Li Shan (b. 1662), Scholar Beneath an Old Tree, 1734. Hanging scroll; ink and color on silk. Metropolitan Museum of Art, New York, Gift of The Pinkowitz Family, 2025 (2023.564.15)
Scholar Beneath an Old Tree (1734), a monochrome ink painting by the Qing-dynasty painter Li Shan (born 1662), was gifted to The Met by the Pinkowitz Family in 2025 and is currently on view in Chinese Painting and Calligraphy: Selections from the Collection at The Metropolitan Museum of Art.
Li Shan was born in Nantong, Jiangsu. Recognized early for his artistic talent, he later entered the retinue of Gao Qipei (1660–1734) and studied under him—a successful official celebrated for his eccentric approach to painting, especially his revival of the ancient technique of applying ink directly with the fingers rather than with a brush.

Detail of the figures.
The painting presents a classic literati theme of solitude and retreat, while suggesting that cultivated life rests on two complementary pursuits: attunement to nature and devotion to study. Beneath a towering pine tree, a scholar dressed in white robes sits on an animal skin with a qin zither resting across his lap. He plays beside a running stream, drawing inspiration from the natural world around him. Behind him stands a roped bundle of short rods resembling bamboo slips, once used to record qin scores before the advent of paper—a quiet reminder that mastery of the elegant instrument required not only technical discipline but also sustained engagement with antiquity and its textual legacy.
So absorbed is he in his playing that he does not notice the young servant approaching from the left, carrying a plate in one hand and a teakettle in the other, ready to offer a tea break. The upper portion of the composition is left largely open, creating a field of misty negative space that evokes the mountain retreat to which the scholar has withdrawn, removed from the noise and politics of society.

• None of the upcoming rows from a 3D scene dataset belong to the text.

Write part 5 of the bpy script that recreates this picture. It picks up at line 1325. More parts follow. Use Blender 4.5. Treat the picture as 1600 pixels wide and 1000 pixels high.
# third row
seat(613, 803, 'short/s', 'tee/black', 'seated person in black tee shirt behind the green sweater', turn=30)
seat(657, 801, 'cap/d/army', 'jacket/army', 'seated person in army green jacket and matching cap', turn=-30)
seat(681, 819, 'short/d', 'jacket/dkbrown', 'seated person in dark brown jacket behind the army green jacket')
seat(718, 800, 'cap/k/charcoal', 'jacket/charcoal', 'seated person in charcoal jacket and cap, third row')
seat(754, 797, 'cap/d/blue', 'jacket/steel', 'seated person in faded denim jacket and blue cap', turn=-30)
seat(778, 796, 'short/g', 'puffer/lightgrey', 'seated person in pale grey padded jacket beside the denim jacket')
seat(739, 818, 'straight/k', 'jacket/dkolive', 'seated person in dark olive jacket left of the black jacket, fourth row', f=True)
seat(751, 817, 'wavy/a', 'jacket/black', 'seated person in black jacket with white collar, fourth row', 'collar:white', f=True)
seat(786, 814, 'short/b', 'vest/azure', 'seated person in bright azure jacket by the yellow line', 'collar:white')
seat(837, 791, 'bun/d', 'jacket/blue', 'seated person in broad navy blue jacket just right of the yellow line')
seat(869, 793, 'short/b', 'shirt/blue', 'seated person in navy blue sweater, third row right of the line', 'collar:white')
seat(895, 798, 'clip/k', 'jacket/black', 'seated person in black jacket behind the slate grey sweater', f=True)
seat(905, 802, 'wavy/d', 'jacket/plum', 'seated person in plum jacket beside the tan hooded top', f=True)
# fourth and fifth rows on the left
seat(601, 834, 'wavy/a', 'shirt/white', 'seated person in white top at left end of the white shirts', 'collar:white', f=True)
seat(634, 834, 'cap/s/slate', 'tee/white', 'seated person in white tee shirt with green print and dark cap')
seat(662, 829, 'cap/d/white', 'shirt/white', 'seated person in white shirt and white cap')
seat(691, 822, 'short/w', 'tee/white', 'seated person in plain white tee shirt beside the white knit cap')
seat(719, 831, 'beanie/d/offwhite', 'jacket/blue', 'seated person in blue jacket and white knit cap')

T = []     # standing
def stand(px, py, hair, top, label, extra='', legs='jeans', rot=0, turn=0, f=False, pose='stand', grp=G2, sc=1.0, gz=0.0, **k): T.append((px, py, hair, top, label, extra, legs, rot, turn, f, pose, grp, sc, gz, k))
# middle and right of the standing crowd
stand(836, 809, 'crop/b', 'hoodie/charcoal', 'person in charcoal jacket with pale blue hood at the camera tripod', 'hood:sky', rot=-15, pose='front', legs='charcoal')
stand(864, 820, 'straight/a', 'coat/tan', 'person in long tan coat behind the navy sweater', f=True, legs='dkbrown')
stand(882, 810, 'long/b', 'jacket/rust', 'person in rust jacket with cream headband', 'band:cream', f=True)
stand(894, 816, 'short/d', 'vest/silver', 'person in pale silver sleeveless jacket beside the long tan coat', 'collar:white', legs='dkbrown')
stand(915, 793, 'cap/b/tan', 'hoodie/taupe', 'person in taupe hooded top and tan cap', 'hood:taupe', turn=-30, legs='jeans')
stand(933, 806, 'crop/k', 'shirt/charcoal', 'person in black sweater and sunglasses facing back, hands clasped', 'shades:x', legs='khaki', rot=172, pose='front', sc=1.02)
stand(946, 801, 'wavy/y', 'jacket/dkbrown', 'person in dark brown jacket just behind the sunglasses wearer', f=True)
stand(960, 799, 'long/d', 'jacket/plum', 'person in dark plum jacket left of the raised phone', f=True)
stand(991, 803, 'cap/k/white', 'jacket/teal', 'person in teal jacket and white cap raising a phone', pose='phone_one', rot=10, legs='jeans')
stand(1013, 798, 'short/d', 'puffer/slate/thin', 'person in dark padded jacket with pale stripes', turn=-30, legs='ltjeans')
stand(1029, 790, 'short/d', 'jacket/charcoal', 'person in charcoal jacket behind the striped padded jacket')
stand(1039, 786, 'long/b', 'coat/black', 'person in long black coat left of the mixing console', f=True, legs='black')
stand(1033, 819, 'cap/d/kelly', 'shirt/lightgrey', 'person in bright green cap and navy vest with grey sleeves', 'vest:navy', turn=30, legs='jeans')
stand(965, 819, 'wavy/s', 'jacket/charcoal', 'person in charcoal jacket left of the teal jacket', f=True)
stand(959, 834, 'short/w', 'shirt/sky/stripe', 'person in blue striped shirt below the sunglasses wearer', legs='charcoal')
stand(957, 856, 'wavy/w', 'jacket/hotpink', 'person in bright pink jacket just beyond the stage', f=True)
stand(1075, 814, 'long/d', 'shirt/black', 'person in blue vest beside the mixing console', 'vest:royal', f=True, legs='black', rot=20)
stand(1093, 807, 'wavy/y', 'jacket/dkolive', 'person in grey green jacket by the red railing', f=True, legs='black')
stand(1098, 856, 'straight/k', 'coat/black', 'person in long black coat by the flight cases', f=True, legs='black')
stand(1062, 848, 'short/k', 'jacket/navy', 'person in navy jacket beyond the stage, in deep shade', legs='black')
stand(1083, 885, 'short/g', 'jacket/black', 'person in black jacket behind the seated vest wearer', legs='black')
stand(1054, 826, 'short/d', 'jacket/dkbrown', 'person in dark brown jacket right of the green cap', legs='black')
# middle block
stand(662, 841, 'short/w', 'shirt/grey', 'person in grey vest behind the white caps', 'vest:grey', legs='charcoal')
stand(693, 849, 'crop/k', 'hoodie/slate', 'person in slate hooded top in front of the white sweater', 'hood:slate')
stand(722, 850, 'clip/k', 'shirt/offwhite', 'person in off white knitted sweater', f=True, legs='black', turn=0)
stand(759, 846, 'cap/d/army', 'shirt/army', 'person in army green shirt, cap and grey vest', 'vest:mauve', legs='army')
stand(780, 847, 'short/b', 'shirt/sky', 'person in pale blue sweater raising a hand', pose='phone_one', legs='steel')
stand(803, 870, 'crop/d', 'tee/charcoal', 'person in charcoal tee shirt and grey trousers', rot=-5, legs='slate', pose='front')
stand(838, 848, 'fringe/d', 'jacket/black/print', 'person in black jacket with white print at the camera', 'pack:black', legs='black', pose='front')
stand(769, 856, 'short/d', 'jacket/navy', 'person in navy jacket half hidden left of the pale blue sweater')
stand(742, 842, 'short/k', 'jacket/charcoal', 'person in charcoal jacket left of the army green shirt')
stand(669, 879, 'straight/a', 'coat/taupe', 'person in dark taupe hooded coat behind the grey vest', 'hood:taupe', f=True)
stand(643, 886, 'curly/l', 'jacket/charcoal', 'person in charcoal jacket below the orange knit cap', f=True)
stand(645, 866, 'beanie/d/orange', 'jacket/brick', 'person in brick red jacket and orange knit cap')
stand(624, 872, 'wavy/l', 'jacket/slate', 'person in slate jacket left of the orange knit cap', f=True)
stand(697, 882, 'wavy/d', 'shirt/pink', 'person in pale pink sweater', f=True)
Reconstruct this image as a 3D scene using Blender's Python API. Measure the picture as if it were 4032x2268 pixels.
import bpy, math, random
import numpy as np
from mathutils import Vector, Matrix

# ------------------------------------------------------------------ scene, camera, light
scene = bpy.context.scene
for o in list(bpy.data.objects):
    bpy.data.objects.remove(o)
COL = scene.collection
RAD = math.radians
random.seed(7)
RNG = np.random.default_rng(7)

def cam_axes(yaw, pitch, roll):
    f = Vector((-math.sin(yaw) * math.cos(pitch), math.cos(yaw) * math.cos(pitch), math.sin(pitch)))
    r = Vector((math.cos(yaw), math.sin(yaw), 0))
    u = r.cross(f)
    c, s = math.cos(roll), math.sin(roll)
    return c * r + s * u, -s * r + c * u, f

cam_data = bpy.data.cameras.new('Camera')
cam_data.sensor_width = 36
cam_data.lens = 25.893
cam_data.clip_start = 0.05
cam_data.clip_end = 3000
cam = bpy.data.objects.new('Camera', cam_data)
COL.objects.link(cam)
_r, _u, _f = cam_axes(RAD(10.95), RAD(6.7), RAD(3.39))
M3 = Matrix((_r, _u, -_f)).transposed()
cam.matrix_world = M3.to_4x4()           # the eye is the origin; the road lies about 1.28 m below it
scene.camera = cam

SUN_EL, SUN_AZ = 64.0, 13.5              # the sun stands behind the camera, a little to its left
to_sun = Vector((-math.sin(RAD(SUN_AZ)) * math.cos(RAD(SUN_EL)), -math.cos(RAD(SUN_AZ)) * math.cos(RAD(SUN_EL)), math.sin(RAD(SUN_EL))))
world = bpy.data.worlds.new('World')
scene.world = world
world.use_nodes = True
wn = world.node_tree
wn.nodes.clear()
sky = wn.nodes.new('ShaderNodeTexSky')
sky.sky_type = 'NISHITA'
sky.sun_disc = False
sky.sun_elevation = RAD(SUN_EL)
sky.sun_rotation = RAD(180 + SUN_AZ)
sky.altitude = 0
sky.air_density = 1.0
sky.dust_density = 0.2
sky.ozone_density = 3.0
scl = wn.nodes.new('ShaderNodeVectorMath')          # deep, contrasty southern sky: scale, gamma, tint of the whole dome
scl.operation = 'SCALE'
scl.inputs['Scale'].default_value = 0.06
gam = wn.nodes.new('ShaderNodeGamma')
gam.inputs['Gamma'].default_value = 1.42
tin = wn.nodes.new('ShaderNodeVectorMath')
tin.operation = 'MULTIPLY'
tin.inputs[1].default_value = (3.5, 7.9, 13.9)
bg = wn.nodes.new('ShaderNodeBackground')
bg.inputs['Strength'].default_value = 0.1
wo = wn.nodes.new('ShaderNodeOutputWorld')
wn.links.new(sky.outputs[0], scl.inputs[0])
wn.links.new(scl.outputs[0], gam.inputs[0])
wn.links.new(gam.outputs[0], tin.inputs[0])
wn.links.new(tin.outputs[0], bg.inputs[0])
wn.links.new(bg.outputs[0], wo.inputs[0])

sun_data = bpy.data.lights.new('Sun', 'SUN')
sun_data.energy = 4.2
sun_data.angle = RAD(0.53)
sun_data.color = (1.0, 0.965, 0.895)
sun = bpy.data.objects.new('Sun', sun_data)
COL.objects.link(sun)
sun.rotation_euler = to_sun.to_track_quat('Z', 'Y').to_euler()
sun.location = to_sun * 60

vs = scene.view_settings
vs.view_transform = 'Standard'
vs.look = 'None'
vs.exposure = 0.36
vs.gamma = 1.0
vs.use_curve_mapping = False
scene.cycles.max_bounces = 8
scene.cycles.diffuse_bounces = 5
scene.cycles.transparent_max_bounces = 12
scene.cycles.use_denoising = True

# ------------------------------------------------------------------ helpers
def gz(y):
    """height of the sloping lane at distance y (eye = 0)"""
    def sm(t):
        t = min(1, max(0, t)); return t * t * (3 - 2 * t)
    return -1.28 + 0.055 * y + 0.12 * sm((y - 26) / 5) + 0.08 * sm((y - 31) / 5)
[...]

The painting enters The Met at a fitting moment. The exhibition presents a chronological survey of fifteen hundred years of artistic production, drawn from more than two thousand works assembled over more than a century of collecting. Its final gallery offers a more intimate narrative, focusing on the relationship between Wen C. Fong (1930–2018), who led the Museum’s Department of Asian Art from 1971 to 2000, and his teacher Li Jian (1881–1956), with whom he studied brush arts as a young prodigy in 1940s Shanghai.
Measuring nearly six feet high and three and a half feet wide, the Pinkowitz Family’s gift commands a wall of its own in Gallery 213, where it is presented alongside works that collectively evoke the refined aesthetic world of the literati and underscore the ongoing vitality of this collecting tradition at The Met.
The painting will remain on view in Chinese Painting and Calligraphy: Selections from the Collection from November 22, 2025, through May 31, 2026.